#### RECORDED DATA:
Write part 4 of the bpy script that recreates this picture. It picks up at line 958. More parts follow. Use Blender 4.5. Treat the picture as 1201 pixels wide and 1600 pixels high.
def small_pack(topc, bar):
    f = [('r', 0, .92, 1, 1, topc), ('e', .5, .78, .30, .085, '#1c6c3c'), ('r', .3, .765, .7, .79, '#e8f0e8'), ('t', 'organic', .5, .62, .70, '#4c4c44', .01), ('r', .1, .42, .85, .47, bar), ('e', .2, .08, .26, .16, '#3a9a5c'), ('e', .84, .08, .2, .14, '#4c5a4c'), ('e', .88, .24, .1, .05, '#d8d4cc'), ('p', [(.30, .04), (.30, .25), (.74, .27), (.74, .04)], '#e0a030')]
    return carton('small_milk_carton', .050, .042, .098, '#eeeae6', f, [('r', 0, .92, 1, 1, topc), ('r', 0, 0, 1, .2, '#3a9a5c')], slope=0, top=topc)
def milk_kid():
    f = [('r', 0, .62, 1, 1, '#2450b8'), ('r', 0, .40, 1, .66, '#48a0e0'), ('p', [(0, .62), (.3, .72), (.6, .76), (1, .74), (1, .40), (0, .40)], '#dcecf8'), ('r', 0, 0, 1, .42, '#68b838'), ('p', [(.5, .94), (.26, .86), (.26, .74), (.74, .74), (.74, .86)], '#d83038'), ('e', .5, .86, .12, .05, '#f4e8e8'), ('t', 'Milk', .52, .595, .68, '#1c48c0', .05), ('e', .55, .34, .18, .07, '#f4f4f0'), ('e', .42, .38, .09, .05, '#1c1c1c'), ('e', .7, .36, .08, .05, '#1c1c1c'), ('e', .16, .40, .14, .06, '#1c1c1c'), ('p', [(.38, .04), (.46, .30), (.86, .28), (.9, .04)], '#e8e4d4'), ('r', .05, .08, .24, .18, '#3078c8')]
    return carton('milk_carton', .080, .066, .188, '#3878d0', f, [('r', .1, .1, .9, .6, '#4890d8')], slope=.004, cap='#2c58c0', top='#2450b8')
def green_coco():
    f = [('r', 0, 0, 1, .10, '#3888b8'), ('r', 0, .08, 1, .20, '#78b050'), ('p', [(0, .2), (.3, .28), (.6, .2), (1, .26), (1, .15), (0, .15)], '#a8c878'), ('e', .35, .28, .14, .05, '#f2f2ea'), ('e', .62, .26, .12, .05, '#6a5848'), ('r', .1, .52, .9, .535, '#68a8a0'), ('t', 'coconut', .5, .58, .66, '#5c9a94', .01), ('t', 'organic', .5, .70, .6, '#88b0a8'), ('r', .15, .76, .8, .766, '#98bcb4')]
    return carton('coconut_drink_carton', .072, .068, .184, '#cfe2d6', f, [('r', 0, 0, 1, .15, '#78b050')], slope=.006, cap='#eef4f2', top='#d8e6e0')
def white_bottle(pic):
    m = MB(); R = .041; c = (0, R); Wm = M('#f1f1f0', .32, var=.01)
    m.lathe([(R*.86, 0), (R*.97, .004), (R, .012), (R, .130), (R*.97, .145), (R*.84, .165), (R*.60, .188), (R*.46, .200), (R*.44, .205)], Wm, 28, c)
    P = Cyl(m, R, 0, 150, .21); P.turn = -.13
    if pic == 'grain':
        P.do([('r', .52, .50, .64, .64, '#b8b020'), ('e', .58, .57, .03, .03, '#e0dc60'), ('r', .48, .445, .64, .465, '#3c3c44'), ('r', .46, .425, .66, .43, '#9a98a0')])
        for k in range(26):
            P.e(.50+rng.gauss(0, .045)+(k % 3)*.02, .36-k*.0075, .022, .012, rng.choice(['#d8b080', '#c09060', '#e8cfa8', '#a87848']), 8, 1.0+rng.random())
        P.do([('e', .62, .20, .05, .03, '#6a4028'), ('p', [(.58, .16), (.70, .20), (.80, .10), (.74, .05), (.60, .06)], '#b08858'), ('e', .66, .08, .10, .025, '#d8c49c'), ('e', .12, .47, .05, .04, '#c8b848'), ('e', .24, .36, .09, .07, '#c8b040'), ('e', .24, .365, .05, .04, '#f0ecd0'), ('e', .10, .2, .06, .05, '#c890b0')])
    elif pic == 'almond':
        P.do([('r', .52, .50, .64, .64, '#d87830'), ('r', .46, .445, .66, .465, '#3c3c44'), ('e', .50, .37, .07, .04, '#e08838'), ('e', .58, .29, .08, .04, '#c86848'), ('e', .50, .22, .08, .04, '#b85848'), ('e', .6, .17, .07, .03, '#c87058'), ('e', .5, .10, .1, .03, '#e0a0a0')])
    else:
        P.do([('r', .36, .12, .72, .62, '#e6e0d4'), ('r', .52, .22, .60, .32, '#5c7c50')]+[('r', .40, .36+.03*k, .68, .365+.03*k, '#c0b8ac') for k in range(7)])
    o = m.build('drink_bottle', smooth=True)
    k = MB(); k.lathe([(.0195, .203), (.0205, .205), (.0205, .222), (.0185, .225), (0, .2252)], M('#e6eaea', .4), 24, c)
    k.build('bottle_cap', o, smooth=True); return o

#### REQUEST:
Reproduce the material exactly, with every line intact.

#### TASK RESPONSE:
Write part 4 of the bpy script that recreates this picture. It picks up at line 958. More parts follow. Use Blender 4.5. Treat the picture as 1201 pixels wide and 1600 pixels high.
def small_pack(topc, bar):
    f = [('r', 0, .92, 1, 1, topc), ('e', .5, .78, .30, .085, '#1c6c3c'), ('r', .3, .765, .7, .79, '#e8f0e8'), ('t', 'organic', .5, .62, .70, '#4c4c44', .01), ('r', .1, .42, .85, .47, bar), ('e', .2, .08, .26, .16, '#3a9a5c'), ('e', .84, .08, .2, .14, '#4c5a4c'), ('e', .88, .24, .1, .05, '#d8d4cc'), ('p', [(.30, .04), (.30, .25), (.74, .27), (.74, .04)], '#e0a030')]
    return carton('small_milk_carton', .050, .042, .098, '#eeeae6', f, [('r', 0, .92, 1, 1, topc), ('r', 0, 0, 1, .2, '#3a9a5c')], slope=0, top=topc)
def milk_kid():
    f = [('r', 0, .62, 1, 1, '#2450b8'), ('r', 0, .40, 1, .66, '#48a0e0'), ('p', [(0, .62), (.3, .72), (.6, .76), (1, .74), (1, .40), (0, .40)], '#dcecf8'), ('r', 0, 0, 1, .42, '#68b838'), ('p', [(.5, .94), (.26, .86), (.26, .74), (.74, .74), (.74, .86)], '#d83038'), ('e', .5, .86, .12, .05, '#f4e8e8'), ('t', 'Milk', .52, .595, .68, '#1c48c0', .05), ('e', .55, .34, .18, .07, '#f4f4f0'), ('e', .42, .38, .09, .05, '#1c1c1c'), ('e', .7, .36, .08, .05, '#1c1c1c'), ('e', .16, .40, .14, .06, '#1c1c1c'), ('p', [(.38, .04), (.46, .30), (.86, .28), (.9, .04)], '#e8e4d4'), ('r', .05, .08, .24, .18, '#3078c8')]
    return carton('milk_carton', .080, .066, .188, '#3878d0', f, [('r', .1, .1, .9, .6, '#4890d8')], slope=.004, cap='#2c58c0', top='#2450b8')
def green_coco():
    f = [('r', 0, 0, 1, .10, '#3888b8'), ('r', 0, .08, 1, .20, '#78b050'), ('p', [(0, .2), (.3, .28), (.6, .2), (1, .26), (1, .15), (0, .15)], '#a8c878'), ('e', .35, .28, .14, .05, '#f2f2ea'), ('e', .62, .26, .12, .05, '#6a5848'), ('r', .1, .52, .9, .535, '#68a8a0'), ('t', 'coconut', .5, .58, .66, '#5c9a94', .01), ('t', 'organic', .5, .70, .6, '#88b0a8'), ('r', .15, .76, .8, .766, '#98bcb4')]
    return carton('coconut_drink_carton', .072, .068, .184, '#cfe2d6', f, [('r', 0, 0, 1, .15, '#78b050')], slope=.006, cap='#eef4f2', top='#d8e6e0')
def white_bottle(pic):
    m = MB(); R = .041; c = (0, R); Wm = M('#f1f1f0', .32, var=.01)
    m.lathe([(R*.86, 0), (R*.97, .004), (R, .012), (R, .130), (R*.97, .145), (R*.84, .165), (R*.60, .188), (R*.46, .200), (R*.44, .205)], Wm, 28, c)
    P = Cyl(m, R, 0, 150, .21); P.turn = -.13
    if pic == 'grain':
        P.do([('r', .52, .50, .64, .64, '#b8b020'), ('e', .58, .57, .03, .03, '#e0dc60'), ('r', .48, .445, .64, .465, '#3c3c44'), ('r', .46, .425, .66, .43, '#9a98a0')])
        for k in range(26):
            P.e(.50+rng.gauss(0, .045)+(k % 3)*.02, .36-k*.0075, .022, .012, rng.choice(['#d8b080', '#c09060', '#e8cfa8', '#a87848']), 8, 1.0+rng.random())
        P.do([('e', .62, .20, .05, .03, '#6a4028'), ('p', [(.58, .16), (.70, .20), (.80, .10), (.74, .05), (.60, .06)], '#b08858'), ('e', .66, .08, .10, .025, '#d8c49c'), ('e', .12, .47, .05, .04, '#c8b848'), ('e', .24, .36, .09, .07, '#c8b040'), ('e', .24, .365, .05, .04, '#f0ecd0'), ('e', .10, .2, .06, .05, '#c890b0')])
    elif pic == 'almond':
        P.do([('r', .52, .50, .64, .64, '#d87830'), ('r', .46, .445, .66, .465, '#3c3c44'), ('e', .50, .37, .07, .04, '#e08838'), ('e', .58, .29, .08, .04, '#c86848'), ('e', .50, .22, .08, .04, '#b85848'), ('e', .6, .17, .07, .03, '#c87058'), ('e', .5, .10, .1, .03, '#e0a0a0')])
    else:
        P.do([('r', .36, .12, .72, .62, '#e6e0d4'), ('r', .52, .22, .60, .32, '#5c7c50')]+[('r', .40, .36+.03*k, .68, .365+.03*k, '#c0b8ac') for k in range(7)])
    o = m.build('drink_bottle', smooth=True)
    k = MB(); k.lathe([(.0195, .203), (.0205, .205), (.0205, .222), (.0185, .225), (0, .2252)], M('#e6eaea', .4), 24, c)
    k.build('bottle_cap', o, smooth=True); return o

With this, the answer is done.